Nicole Tung
A soldier with the Yazidi ‘Sun Ladies’ brushes her hair during morning preparations at their base near Sinjar, in Kurdistan, Iraq, on Tuesday, August 30, 2016. The ‘Sun Ladies’, made up of several hundred Yazidi women, some who were formerly enslaved by ISIS, are attempting to fight back against the extremist group with the help of the Kurdish Peshmerga through training, funds, and arms.

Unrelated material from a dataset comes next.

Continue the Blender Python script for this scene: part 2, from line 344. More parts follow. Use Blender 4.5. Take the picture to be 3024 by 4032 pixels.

In August of 2014, the Islamic State of Iraq and Syria launched an attack on the Yazidi population in the Sinjar district of Northern Iraq. Yazidis are one of Iraq’s oldest religious minorities, living in the border areas close to Turkey and Syria. Before 2014, there were an estimated half a million Yazidis. During the August 2014 siege, over 5,000 Yazidis were killed or went missing in and around the Sinjar area, in an ISIS sanctioned campaign to cleanse the population of what they called devil worshippers. Roughly the same number were abducted and enslaved to ISIS fighters. Figures vary widely, but it is believed that up to 3,000 people, mostly women, and some children, are still currently being held in captivity. ISIS systematically sought to enslave Yazidi women with their children, and are passed around through the slave market, with virgin girls fetching higher prices. Stories from escapees have detailed how women were bought, sold, raped, and forcibly married to ISIS fighters, many of whom are foreign.